## [Records from a collection]
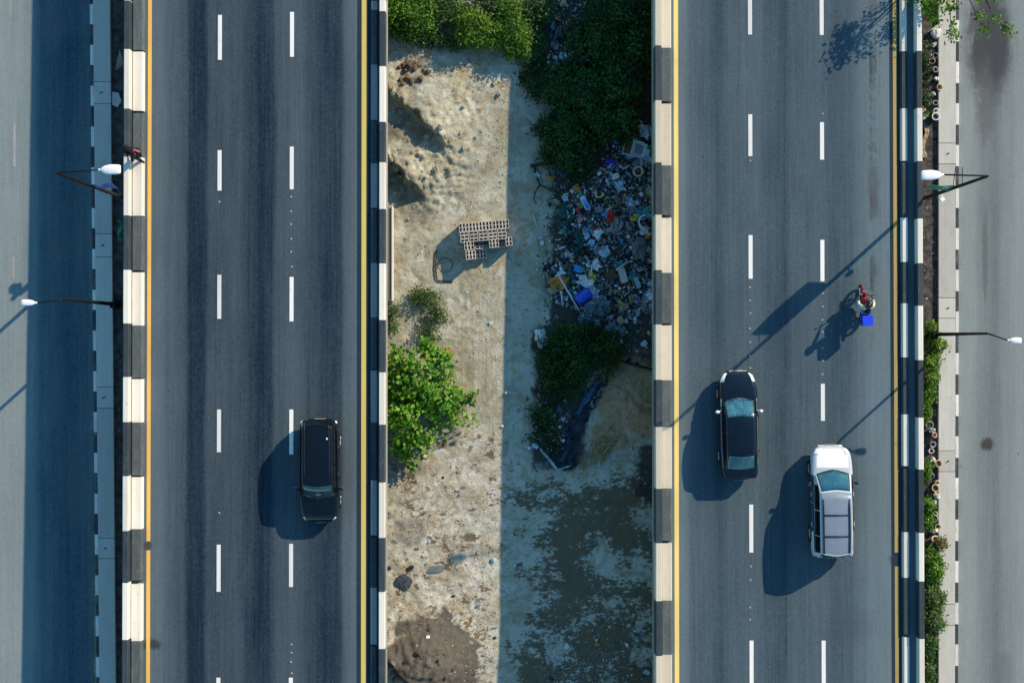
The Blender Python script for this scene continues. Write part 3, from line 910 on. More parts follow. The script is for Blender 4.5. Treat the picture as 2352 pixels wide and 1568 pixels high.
SHG = 'sunlit shrubs at the top of the sand'
plant('shrub', 'bright green shrub against the black and white parapet above the sand', 'shrub', 915, 35, [(908, 20, 30, 30, .7, .5), (900, 60, 18, 26, .4, .3)], 2600, .15, GREEN_LIT, SHG, 1)
plant('shrub', 'round bright green shrub second from the parapet, above the eroded sand', 'shrub', 965, 55, [(965, 50, 38, 38, .8, .55), (950, 78, 24, 18, .5, .35)], 4200, .13, GREEN_LIT, SHG, 2)
plant('shrub', 'yellow green leafy shrub standing furthest out over the sand', 'shrub', 1085, 65, [(1085, 62, 46, 42, .9, .6), (1105, 80, 30, 24, .6, .4)], 5200, .12, GREEN_YEL, SHG, 3)
plant('shrub', 'blue green shrub behind the yellow green one', 'shrub', 1030, 22, [(1030, 20, 38, 30, .7, .5), (1045, 50, 20, 20, .5, .4)], 3000, .12, GREEN_MID, SHG, 4)
plant('shrub', 'tall loose shrub with pale shoots between the sand and the litter strip', 'shrub', 1190, 75, [(1185, 60, 34, 50, .8, .6), (1200, 100, 26, 22, .5, .4), (1170, 20, 30, 30, .8, .6)], 4600, .12, GREEN_YEL[:3] + GREEN_LIT[2:3], SHG, 5)
plant('shrub', 'dark green shrub at the frame edge beside the litter strip', 'shrub', 1240, 25, [(1235, 22, 34, 34, .6, .5), (1225, 75, 22, 36, .4, .35)], 3600, .12, GREEN_MID, SHG, 6)
plant('shrub', 'low dark green shrub trailing down to the shadow edge of the sand', 'shrub', 1215, 135, [(1215, 128, 26, 20, .35, .3), (1190, 118, 20, 12, .3, .25)], 1800, .11, GREEN_MID, SHG, 7)
plant('shrub', 'deep green shrub filling the gap between bright shrubs at the top', 'shrub', 1130, 10, [(1130, 5, 45, 30, .8, .6), (1000, -5, 40, 18, .7, .5)], 3600, .12, GREEN_MID, SHG, 8)
plant('shrub', 'low bright shrub behind the round one at the top frame edge', 'shrub', 945, 0, [(940, -5, 46, 30, .6, .5), (985, 8, 30, 24, .7, .5)], 3400, .13, GREEN_LIT, SHG, 9)
plant('shrub', 'ragged light green shrub between the yellow green one and the tall loose one', 'shrub', 1140, 55, [(1138, 60, 26, 40, .6, .45), (1150, 95, 22, 18, .4, .3)], 2600, .12, GREEN_LIT, SHG, 10)
plant('shrub', 'low weeds along the front edge of the bright shrubs', 'weed', 1010, 92, [(1000, 92, 46, 12, .25, .2), (1050, 100, 30, 10, .25, .2), (925, 84, 30, 10, .25, .2)], 2000, .11, GREEN_MID, SHG, 11, stems=6, trunk=.015)
# the great dark tree mass in the shade of the elevated road
TG = 'dark trees shaded by the elevated road'
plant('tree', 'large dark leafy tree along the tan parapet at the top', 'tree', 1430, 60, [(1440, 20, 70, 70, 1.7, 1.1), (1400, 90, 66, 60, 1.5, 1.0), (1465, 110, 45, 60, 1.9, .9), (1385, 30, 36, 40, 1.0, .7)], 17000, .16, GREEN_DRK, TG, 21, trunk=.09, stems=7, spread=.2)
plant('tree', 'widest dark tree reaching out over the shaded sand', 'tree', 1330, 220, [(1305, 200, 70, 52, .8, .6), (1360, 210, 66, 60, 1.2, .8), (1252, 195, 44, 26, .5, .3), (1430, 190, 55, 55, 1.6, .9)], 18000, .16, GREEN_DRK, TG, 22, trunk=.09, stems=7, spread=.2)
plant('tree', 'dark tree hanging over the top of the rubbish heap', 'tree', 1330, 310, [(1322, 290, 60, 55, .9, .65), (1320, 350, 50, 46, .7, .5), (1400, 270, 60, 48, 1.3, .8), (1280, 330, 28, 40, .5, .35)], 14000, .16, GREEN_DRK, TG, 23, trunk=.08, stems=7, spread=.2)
plant('shrub', 'sparse little shrub beside the dark tree on shaded sand', 'shrub', 1243, 300, [(1243, 300, 14, 22, .3, .25)], 380, .11, GREEN_DRK, None, 24, stems=3, trunk=.02)
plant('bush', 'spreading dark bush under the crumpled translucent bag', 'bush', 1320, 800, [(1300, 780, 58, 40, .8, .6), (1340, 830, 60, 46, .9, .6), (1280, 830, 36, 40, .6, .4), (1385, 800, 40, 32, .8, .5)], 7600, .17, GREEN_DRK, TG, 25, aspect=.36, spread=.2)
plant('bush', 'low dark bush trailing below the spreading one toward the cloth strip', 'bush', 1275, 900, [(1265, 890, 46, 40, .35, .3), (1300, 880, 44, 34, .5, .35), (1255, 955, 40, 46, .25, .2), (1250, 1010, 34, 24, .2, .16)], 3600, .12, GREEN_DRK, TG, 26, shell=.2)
# sunlit plants on the sand
plant('tree', 'bright green broad leaved young tree beside the black and white parapet', 'tree', 950, 900, [(960, 870, 70, 64, 1.5, .8), (930, 950, 54, 62, 1.4, .8), (1005, 830, 46, 44, 1.3, .7), (1010, 925, 58, 52, 1.3, .7), (915, 860, 36, 60, 1.2, .7), (1040, 910, 40, 20, 1.0, .3), (960, 1000, 66, 26, 1.0, .5), (1060, 960, 16, 16, .8, .3)], 4300, .225, GREEN_BRT, None, 31, mat='leaf_thick', aspect=.66, clump=9, spread=.17, shell=.35, trunk=.07, stems=9)
plant('shrub', 'small bright sprig hanging below the broad leaved tree', 'shrub', 935, 1058, [(935, 1052, 20, 22, .5, .3), (925, 1035, 14, 10, .5, .2)], 240, .22, GREEN_BRT, None, 32, mat='leaf_thick', aspect=.7, stems=3, trunk=.02)
plant('shrub', 'straggling grey green weed on the sand below the block stack', 'weed', 975, 700, [(975, 675, 30, 20, .3, .25), (1000, 715, 26, 30, .3, .25), (990, 760, 22, 26, .3, .25), (955, 690, 14, 20, .2, .2)], 1800, .11, GREEN_MID, None, 33, stems=5, trunk=.02, shell=.1)
plant('shrub', 'small dusty weed at the end of the concrete beam', 'weed', 897, 725, [(898, 715, 12, 16, .2, .2), (900, 748, 11, 16, .2, .2)], 700, .10, GREEN_MID, None, 34, stems=3, trunk=.02, shell=.1)
# plants in the gap by the sunlit pavement
PG = 'green plants in the gap beside the sunlit pavement'
for (lab, v, lob, n, cols, sd) in (
        ('yellow green plant around the thin lamp post', 760, [(2134, 748, 12, 16, .5, .35), (2150, 790, 20, 22, .6, .4)], 1500, GREEN_YEL, 41),
        ('long green plant just below the thin lamp post', 850, [(2137, 830, 17, 26, .5, .35), (2138, 870, 15, 28, .5, .35), (2130, 905, 12, 24, .4, .3), (2128, 945, 10, 22, .35, .3)], 3600, GREEN_YEL[:3] + GREEN_LIT[2:3], 42),
        ('low leafy plant beside the lower row of pots', 1180, [(2131, 1165, 10, 24, .4, .3), (2132, 1200, 10, 26, .4, .3), (2128, 1080, 7, 30, .3, .25)], 1700, GREEN_LIT, 43),
        ('bushy plant just past the last of the pots', 1290, [(2140, 1275, 19, 24, .45, .35), (2142, 1320, 22, 32, .55, .4)], 3400, GREEN_LIT, 44),
        ('dense green plant leaning on the pavement slabs', 1380, [(2141, 1370, 20, 34, .5, .4), (2143, 1420, 20, 30, .5, .4)], 3600, GREEN_MID[1:] + GREEN_LIT[2:3], 45),
        ('thin weedy plant at the bottom of the gap', 1510, [(2136, 1480, 15, 40, .35, .3), (2134, 1545, 14, 44, .35, .3)], 2200, GREEN_MID, 46),
        ('dry olive tuft growing over the slab edge by the pots', 1250, [(2160, 1250, 9, 15, .45, .2)], 420, [(0.10, .11, .03), (.16, .15, .05), (.2, .19, .07)], 47),
        ('dark low plant in the shadow behind the upper pots', 170, [(2124, 150, 9, 50, .3, .25), (2126, 230, 7, 26, .25, .2)], 900, GREEN_DRK, 48)):
    u = sum(l[0] for l in lob) / len(lob)
    plant('plant', lab, 'plant', u, v, lob, n, .12, cols, PG, sd, z0=0.03, stems=4, trunk=.018, spread=.1)
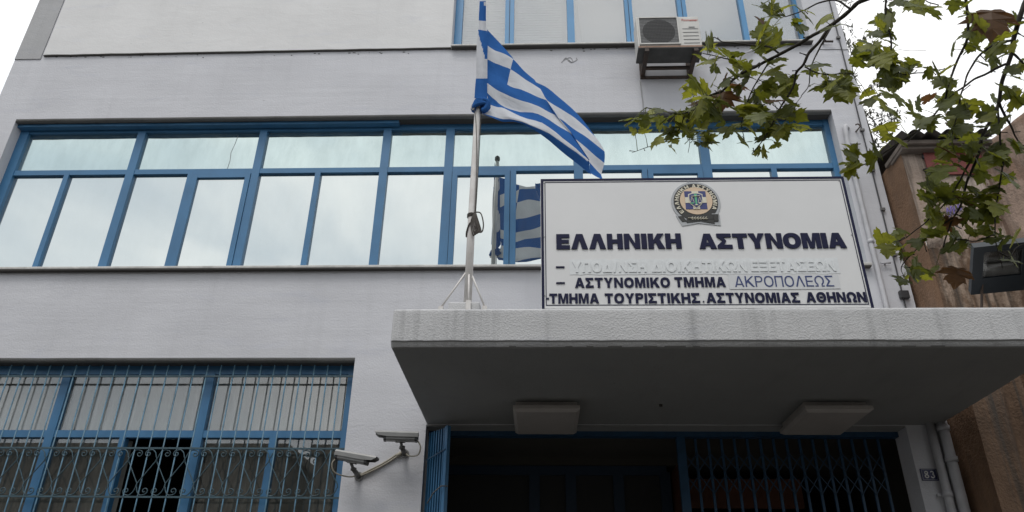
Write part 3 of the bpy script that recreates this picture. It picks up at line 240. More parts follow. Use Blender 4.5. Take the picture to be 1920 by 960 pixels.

## [What the task asks]
Copy out every line from the data above that has "along" in it.

## [Task result]
plant('shrub', 'low weeds along the front edge of the bright shrubs', 'weed', 1010, 92, [(1000, 92, 46, 12, .25, .2), (1050, 100, 30, 10, .25, .2), (925, 84, 30, 10, .25, .2)], 2000, .11, GREEN_MID, SHG, 11, stems=6, trunk=.015)
plant('tree', 'large dark leafy tree along the tan parapet at the top', 'tree', 1430, 60, [(1440, 20, 70, 70, 1.7, 1.1), (1400, 90, 66, 60, 1.5, 1.0), (1465, 110, 45, 60, 1.9, .9), (1385, 30, 36, 40, 1.0, .7)], 17000, .16, GREEN_DRK, TG, 21, trunk=.09, stems=7, spread=.2)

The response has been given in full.